• **Data shown**:
.....

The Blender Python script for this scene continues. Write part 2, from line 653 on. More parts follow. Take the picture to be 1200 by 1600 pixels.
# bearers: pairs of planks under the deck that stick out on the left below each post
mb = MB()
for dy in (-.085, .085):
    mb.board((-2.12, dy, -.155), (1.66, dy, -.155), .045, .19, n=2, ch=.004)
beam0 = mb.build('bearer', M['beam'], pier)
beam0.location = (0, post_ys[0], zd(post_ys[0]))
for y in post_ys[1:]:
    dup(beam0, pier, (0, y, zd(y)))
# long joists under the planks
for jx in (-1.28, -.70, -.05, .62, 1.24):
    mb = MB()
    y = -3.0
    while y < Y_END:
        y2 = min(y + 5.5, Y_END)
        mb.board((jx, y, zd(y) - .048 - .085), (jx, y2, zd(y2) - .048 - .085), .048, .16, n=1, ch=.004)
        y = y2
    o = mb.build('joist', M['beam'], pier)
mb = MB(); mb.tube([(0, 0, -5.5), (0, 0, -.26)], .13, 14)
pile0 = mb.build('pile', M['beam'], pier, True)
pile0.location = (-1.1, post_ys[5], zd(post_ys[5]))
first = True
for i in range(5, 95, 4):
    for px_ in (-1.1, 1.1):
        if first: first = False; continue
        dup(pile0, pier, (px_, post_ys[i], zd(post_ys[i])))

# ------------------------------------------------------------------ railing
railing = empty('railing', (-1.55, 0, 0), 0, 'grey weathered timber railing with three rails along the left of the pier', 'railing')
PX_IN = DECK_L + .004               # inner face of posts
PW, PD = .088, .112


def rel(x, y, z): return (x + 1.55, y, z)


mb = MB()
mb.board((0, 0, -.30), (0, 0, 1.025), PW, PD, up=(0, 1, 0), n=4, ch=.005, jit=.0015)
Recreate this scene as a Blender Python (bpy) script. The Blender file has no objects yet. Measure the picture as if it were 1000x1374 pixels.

.....

• **Problem to work on**:
Gather all the lines that include the word "pixels" and copy them out.

• **Task output**:
The Blender Python script for this scene continues. Write part 2, from line 653 on. More parts follow. Take the picture to be 1200 by 1600 pixels.
Recreate this scene as a Blender Python (bpy) script. The Blender file has no objects yet. Measure the picture as if it were 1000x1374 pixels.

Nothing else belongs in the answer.